■ To be done
Print, word for word, every line from the beginning of the listing up to and including the line with "return cr *". Pictures are to be excluded.
━━━ Collected material ━━━
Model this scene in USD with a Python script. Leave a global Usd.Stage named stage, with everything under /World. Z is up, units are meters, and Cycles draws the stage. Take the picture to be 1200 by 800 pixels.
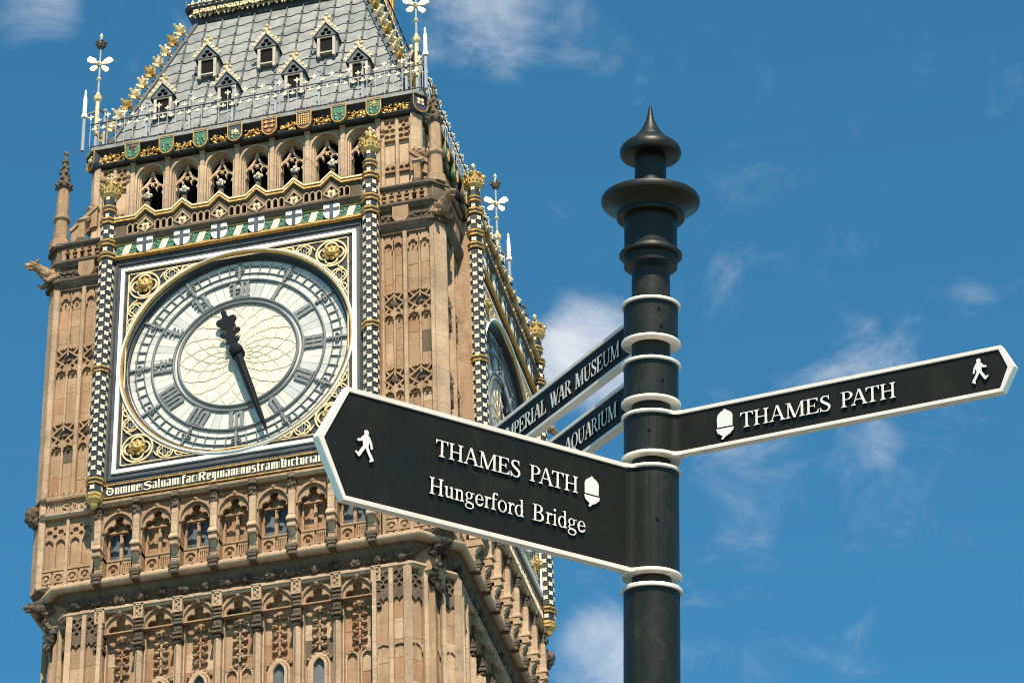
import math, random
import numpy as np
import trimesh
import manifold3d as m3
from shapely.geometry import Polygon, MultiPolygon, Point, LineString, box as sbox
from shapely.ops import unary_union
from shapely import affinity
from pxr import Usd, UsdGeom, UsdLux, UsdShade, Gf, Sdf
import usdkit

PI = math.pi
rng = random.Random(7)
stage = Usd.Stage.CreateInMemory()
UsdGeom.SetStageUpAxis(stage, 'Z')
UsdGeom.SetStageMetersPerUnit(stage, 1.0)
world = UsdGeom.Xform.Define(stage, '/World')
UsdGeom.Scope.Define(stage, '/World/Looks')

# ------------------------------------------------------------------ camera
Z0 = 55.0                                  # height of the dial centre above the ground
EYE = (23.994, -78.436, Z0 - 53.324)
YAW, PITCH, ROLL, FOCAL_PX = -0.215, 0.616, -0.039, 3668.6


def camera_axes():
    cy, sy, cp, sp = math.cos(YAW), math.sin(YAW), math.cos(PITCH), math.sin(PITCH)
    f = np.array([sy * cp, cy * cp, sp]); r = np.array([cy, -sy, 0]); u = np.cross(r, f)
    cr, sr = math.cos(ROLL), math.sin(ROLL)
    return cr * r + sr * u, -sr * r + cr * u, f


CR, CU, CF = camera_axes()
cam = UsdGeom.Camera.Define(stage, '/World/camera')
cam.AddTransformOp().Set(Gf.Matrix4d(*CR, 0, *CU, 0, *(-CF), 0, *EYE, 1))
cam.CreateHorizontalApertureAttr(36.0)
cam.CreateVerticalApertureAttr(24.0)
cam.CreateFocalLengthAttr(FOCAL_PX * 36.0 / 1200.0)
cam.CreateClippingRangeAttr((0.1, 5000.0))
cam.CreateExposureAttr(0.72)


def mat(name, nodes, links=(), surface='p.BSDF'):
    return usdkit.material(stage, '/World/Looks/' + name, nodes, links, surface=surface)


# ------------------------------------------------------------------ sky and sun
SUN_AZ, SUN_EL = math.radians(20), math.radians(50)     # azimuth to the right of the tower front's normal
SUN = np.array([math.sin(SUN_AZ) * math.cos(SUN_EL), -math.cos(SUN_AZ) * math.cos(SUN_EL), math.sin(SUN_EL)])


def view_dir(px, py):
    d = CR * (px - 600) / FOCAL_PX + CU * (400 - py) / FOCAL_PX + CF
    return d / np.linalg.norm(d)


# centre, radius in degrees, weight of the clouds in the picture
CLOUD_LIST = [(550, 15, 1.7, 0.22), (620, 20, 1.6, 0.15), (690, 45, 0.9, 0.07), (690, 420, 1.5, 0.36), (640, 425, 1.0, 0.2), (700, 775, 1.3, 0.30), (1010, 420, 1.2, 0.09), (1030, 520, 0.6, 0.08), (850, 370, 0.9, 0.06), (1140, 350, 0.6, 0.05), (40, 25, 1.1, 0.16)]


def sky_material():
    n = {'tc': ('texture_coordinate', {}),
         'sky': ('sky_texture', {'sky_type': 'single_scattering', 'sun_disc': False, 'sun_elevation': SUN_EL,
                                 'sun_rotation': math.atan2(SUN[0], SUN[1]), 'air_density': 1.0, 'aerosol_density': 0.35, 'ozone_density': 2.0}),
         'tint': ('mix', {'mix_type': 'multiply', 'fac': 1.0, 'color2': (0.36, 0.99, 1.08)}),
         'map': ('mapping', {'mapping_type': 'point', 'scale': (1.0, 1.0, 1.5)}),
         'n1': ('noise_texture', {'scale': 30.0, 'detail': 11.0, 'roughness': 0.63, 'distortion': 0.55}),
         'big': ('noise_texture', {'scale': 7.0, 'detail': 2.0}),
         'mulb': ('math', {'math_type': 'multiply_add', 'value2': 0.55, 'value3': 0.0}),
         'sum0': ('math', {'math_type': 'multiply_add', 'value2': 0.62}),
         'bg': ('background_shader', {'strength': 0.088})}
    l = [('tc.generated', 'map.vector'), ('map.vector', 'n1.vector'), ('map.vector', 'big.vector'),
         ('big.fac', 'mulb.value1'), ('n1.fac', 'sum0.value1'), ('mulb.value', 'sum0.value3')]
    prev = 'sum0.value'
    # the cumulus in view: (pixel, size in degrees, weight)
    for i, (px, py, s, wgt) in enumerate(CLOUD_LIST):
        d = view_dir(px, py)
        n[f'd{i}'] = ('vector_math', {'math_type': 'dot_product', 'vector2': tuple(d)})
        n[f'r{i}'] = ('map_range', {'range_type': 'smoothstep', 'from_min': math.cos(math.radians(s)), 'from_max': 1.0, 'to_min': 0.0, 'to_max': wgt, 'clamp': True})
        n[f'a{i}'] = ('math', {'math_type': 'add'})
        l += [('tc.generated', f'd{i}.vector1'), (f'd{i}.value', f'r{i}.value'), (prev, f'a{i}.value1'), (f'r{i}.result', f'a{i}.value2')]
        prev = f'a{i}.value'
    n['cover'] = ('map_range', {'range_type': 'smoothstep', 'from_min': 0.63, 'from_max': 1.12, 'to_min': 0.0, 'to_max': 0.9, 'clamp': True})
    n['mixc'] = ('mix', {'mix_type': 'mix', 'color2': (6.0, 6.2, 6.5)})
    l += [(prev, 'cover.value'), ('sky.color', 'tint.color1'), ('tint.color', 'mixc.color1'), ('cover.result', 'mixc.fac'), ('mixc.color', 'bg.color')]
    return mat('sky', n, l, 'bg.background')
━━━
■ Written response
Model this scene in USD with a Python script. Leave a global Usd.Stage named stage, with everything under /World. Z is up, units are meters, and Cycles draws the stage. Take the picture to be 1200 by 800 pixels.
import math, random
import numpy as np
import trimesh
import manifold3d as m3
from shapely.geometry import Polygon, MultiPolygon, Point, LineString, box as sbox
from shapely.ops import unary_union
from shapely import affinity
from pxr import Usd, UsdGeom, UsdLux, UsdShade, Gf, Sdf
import usdkit

PI = math.pi
rng = random.Random(7)
stage = Usd.Stage.CreateInMemory()
UsdGeom.SetStageUpAxis(stage, 'Z')
UsdGeom.SetStageMetersPerUnit(stage, 1.0)
world = UsdGeom.Xform.Define(stage, '/World')
UsdGeom.Scope.Define(stage, '/World/Looks')

# ------------------------------------------------------------------ camera
Z0 = 55.0                                  # height of the dial centre above the ground
EYE = (23.994, -78.436, Z0 - 53.324)
YAW, PITCH, ROLL, FOCAL_PX = -0.215, 0.616, -0.039, 3668.6


def camera_axes():
    cy, sy, cp, sp = math.cos(YAW), math.sin(YAW), math.cos(PITCH), math.sin(PITCH)
    f = np.array([sy * cp, cy * cp, sp]); r = np.array([cy, -sy, 0]); u = np.cross(r, f)
    cr, sr = math.cos(ROLL), math.sin(ROLL)
    return cr * r + sr * u, -sr * r + cr * u, f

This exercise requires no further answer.